We also bought a packet of thunder turf, which is a blend of three short-grass prairie species (Buffalograss, Blue Grama, and Curly Mesquite) that thrives in arid and semi-arid regions. It’s extremely drought resistant and it’s perfect for the front area of our house.
Why is it called Thunder Turf? Here’s how the Native American Seed company answers the question:
“When six million buffalo stampeded, the sound of their hooves blended into the rolling thunder. Rain was sure to follow. When the rains did come, it brought green grass and life.”
I recently measured the red oak trees that we planted a year ago, and they are now twice as tall. The holly trees are doing well, the Bur Oak’s hanging in there, the bamboo is thriving, and the Crape Myrtles and Texas Mountain Laurels have blossomed really nicely.

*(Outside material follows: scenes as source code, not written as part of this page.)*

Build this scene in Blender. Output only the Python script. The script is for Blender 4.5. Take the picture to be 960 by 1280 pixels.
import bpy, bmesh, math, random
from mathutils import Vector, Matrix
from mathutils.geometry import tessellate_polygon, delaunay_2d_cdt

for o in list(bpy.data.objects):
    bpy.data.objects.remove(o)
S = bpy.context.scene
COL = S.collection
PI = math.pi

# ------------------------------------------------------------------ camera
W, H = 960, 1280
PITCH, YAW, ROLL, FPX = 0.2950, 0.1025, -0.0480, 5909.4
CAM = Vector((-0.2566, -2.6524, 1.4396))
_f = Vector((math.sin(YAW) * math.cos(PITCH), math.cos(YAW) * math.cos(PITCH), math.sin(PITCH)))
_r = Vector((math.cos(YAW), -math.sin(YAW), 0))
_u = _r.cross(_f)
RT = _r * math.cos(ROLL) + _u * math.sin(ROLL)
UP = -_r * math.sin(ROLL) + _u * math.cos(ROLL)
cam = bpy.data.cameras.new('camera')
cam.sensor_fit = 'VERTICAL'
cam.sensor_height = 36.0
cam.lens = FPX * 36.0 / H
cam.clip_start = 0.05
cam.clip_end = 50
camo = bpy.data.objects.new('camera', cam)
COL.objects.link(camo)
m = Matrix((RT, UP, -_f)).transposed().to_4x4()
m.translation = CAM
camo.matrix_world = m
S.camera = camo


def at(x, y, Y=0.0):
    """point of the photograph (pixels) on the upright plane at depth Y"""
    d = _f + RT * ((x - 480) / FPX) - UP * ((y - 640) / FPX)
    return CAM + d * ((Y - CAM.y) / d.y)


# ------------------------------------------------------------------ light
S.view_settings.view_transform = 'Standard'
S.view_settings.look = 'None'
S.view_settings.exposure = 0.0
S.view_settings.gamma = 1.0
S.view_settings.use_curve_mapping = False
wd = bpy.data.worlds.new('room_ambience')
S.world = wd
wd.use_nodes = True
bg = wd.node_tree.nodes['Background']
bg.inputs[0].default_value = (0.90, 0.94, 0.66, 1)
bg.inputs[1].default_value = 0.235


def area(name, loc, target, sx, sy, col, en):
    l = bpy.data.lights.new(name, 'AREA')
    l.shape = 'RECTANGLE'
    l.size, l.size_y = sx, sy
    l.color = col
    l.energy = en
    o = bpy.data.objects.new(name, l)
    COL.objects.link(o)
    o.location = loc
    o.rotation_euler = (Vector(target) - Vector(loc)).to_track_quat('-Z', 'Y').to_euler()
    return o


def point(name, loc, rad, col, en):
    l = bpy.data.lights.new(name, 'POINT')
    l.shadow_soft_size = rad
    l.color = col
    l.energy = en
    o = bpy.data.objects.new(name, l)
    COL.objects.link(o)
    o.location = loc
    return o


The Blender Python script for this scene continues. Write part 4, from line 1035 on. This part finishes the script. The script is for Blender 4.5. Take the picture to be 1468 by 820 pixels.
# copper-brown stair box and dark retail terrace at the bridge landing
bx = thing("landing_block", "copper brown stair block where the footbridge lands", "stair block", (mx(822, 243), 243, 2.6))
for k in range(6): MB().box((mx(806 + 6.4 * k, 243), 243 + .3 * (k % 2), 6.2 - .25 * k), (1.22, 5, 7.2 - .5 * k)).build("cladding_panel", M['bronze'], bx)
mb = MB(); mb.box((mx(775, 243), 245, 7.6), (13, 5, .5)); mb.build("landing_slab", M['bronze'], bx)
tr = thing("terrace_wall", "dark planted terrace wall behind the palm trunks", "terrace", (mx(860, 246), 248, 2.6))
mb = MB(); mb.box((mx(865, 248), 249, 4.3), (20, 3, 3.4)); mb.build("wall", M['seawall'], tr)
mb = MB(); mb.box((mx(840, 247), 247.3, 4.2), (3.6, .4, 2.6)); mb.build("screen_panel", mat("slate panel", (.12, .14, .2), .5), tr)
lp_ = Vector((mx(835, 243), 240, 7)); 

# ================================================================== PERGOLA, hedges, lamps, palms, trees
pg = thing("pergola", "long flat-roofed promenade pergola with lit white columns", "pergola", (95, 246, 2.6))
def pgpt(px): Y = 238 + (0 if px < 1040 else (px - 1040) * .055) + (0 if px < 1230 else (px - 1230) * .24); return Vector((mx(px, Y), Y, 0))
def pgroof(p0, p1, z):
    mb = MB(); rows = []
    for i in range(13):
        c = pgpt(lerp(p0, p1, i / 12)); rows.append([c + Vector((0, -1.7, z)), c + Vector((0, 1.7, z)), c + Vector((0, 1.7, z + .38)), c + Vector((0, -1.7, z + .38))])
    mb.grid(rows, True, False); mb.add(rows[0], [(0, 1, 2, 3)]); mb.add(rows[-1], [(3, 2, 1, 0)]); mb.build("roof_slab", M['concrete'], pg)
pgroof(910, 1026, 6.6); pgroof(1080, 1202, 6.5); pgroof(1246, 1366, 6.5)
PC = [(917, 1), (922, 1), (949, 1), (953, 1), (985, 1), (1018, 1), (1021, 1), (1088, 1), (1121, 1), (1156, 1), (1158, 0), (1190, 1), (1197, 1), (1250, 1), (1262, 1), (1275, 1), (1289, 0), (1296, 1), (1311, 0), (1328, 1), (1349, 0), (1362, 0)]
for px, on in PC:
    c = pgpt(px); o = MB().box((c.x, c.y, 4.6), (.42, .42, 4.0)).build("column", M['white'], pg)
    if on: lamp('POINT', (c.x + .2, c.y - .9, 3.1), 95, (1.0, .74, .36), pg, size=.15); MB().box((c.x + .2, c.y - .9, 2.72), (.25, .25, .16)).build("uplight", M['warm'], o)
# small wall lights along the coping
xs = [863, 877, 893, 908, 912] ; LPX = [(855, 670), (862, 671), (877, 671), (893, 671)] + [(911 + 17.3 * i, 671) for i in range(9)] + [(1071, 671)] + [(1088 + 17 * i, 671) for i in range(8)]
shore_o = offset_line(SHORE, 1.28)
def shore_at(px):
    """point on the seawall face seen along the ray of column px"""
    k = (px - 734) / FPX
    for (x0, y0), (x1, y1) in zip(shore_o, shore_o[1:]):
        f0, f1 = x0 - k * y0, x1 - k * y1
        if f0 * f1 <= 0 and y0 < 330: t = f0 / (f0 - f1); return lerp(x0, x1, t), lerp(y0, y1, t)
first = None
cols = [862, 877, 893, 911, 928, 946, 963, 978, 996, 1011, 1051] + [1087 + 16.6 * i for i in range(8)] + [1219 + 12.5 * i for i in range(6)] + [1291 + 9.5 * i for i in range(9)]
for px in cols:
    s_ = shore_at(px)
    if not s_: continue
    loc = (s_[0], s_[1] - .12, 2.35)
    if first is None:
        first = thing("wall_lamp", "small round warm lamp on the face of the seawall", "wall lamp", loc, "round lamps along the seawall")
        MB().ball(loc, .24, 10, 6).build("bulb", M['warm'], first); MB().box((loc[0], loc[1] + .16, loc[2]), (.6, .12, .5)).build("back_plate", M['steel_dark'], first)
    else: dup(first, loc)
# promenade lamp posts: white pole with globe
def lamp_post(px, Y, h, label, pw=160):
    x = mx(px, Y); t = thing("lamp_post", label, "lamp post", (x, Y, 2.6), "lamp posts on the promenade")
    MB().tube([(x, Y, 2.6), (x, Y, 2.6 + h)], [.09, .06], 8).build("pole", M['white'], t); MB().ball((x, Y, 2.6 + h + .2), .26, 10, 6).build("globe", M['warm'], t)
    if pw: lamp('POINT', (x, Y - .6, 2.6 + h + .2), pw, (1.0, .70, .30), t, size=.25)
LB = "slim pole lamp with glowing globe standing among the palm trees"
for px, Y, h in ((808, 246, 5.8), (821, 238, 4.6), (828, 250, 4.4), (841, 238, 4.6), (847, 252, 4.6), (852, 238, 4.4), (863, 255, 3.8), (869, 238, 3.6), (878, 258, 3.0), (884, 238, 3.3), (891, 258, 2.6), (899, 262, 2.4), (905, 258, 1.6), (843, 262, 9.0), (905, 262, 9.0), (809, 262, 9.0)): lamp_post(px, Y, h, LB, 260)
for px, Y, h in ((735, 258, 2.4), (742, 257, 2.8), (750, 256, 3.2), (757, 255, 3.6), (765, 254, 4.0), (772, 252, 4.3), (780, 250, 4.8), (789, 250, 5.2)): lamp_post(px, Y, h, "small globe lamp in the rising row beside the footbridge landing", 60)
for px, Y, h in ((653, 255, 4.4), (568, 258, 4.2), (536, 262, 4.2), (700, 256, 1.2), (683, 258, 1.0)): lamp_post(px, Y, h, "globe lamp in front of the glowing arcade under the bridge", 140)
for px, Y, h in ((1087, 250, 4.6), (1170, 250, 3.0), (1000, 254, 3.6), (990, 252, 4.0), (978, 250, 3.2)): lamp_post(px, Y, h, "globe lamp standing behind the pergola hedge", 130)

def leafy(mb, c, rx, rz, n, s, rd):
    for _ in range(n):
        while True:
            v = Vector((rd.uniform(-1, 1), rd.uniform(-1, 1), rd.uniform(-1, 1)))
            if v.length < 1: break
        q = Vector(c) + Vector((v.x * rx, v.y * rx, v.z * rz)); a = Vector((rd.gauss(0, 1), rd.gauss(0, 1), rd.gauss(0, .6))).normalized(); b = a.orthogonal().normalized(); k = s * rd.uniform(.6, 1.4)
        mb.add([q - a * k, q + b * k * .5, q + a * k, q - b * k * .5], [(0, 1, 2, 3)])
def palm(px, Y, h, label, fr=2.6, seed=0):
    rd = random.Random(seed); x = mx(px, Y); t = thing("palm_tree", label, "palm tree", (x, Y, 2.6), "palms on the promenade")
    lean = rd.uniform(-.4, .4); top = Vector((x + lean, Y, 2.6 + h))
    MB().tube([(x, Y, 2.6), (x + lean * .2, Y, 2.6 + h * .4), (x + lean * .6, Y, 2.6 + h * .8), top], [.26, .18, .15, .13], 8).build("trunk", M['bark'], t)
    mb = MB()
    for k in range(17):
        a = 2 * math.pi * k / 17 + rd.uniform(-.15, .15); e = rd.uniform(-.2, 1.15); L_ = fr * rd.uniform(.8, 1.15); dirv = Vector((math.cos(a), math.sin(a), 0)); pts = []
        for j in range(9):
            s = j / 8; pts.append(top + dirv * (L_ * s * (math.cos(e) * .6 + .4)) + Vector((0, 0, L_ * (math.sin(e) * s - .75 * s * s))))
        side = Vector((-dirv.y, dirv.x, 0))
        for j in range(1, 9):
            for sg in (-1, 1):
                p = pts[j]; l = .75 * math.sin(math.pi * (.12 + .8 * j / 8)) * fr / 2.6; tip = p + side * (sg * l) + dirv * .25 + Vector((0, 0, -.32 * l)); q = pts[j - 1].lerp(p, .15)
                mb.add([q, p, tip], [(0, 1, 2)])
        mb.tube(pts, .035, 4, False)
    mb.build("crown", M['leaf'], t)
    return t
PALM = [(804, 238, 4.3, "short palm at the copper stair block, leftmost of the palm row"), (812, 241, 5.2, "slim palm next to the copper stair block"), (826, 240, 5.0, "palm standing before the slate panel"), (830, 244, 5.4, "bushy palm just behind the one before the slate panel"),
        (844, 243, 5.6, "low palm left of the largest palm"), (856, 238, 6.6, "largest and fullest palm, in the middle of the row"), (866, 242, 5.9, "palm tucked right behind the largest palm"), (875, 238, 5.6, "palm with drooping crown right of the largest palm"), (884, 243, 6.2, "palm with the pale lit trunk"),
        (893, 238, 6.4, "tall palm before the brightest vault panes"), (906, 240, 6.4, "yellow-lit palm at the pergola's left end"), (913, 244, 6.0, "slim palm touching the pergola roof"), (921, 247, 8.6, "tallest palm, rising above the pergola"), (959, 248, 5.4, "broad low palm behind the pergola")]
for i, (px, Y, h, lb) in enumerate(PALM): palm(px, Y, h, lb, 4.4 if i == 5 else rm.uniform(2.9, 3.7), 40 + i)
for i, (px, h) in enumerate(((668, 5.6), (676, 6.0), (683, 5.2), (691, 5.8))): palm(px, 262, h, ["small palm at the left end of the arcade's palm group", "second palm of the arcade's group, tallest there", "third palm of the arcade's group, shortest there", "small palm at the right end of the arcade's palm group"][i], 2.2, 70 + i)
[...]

The fact that we’ve received an extraordinary amount of rain in June has only helped to secure the roots of all these things we’ve planted over the past year and a half. We’ve got vines growing up the fence and sunflower plants sprouting up all across the property.
Goldenrod’s running riot. Toads are making a nightly visit. The barn swallows have returned for their mid-summer breeding ritual. And while the native grasses aren’t yet outnumbering non-natives, they’re certainly giving them a run for their money.
My itty-bitty lawnmower can only manage to carve out a two lane path around the circumference of the property, but it’s enough to make it feel like a happy English walkabout. If I get rich, I’ll buy myself a tractor.
Phaedra and I are so deeply grateful for this land. And although it is a heck of a lot of work to till and to tend, including plenty of cross-country fit exercise, it’s worth the while and we’re excited to see how it will unfold over the years.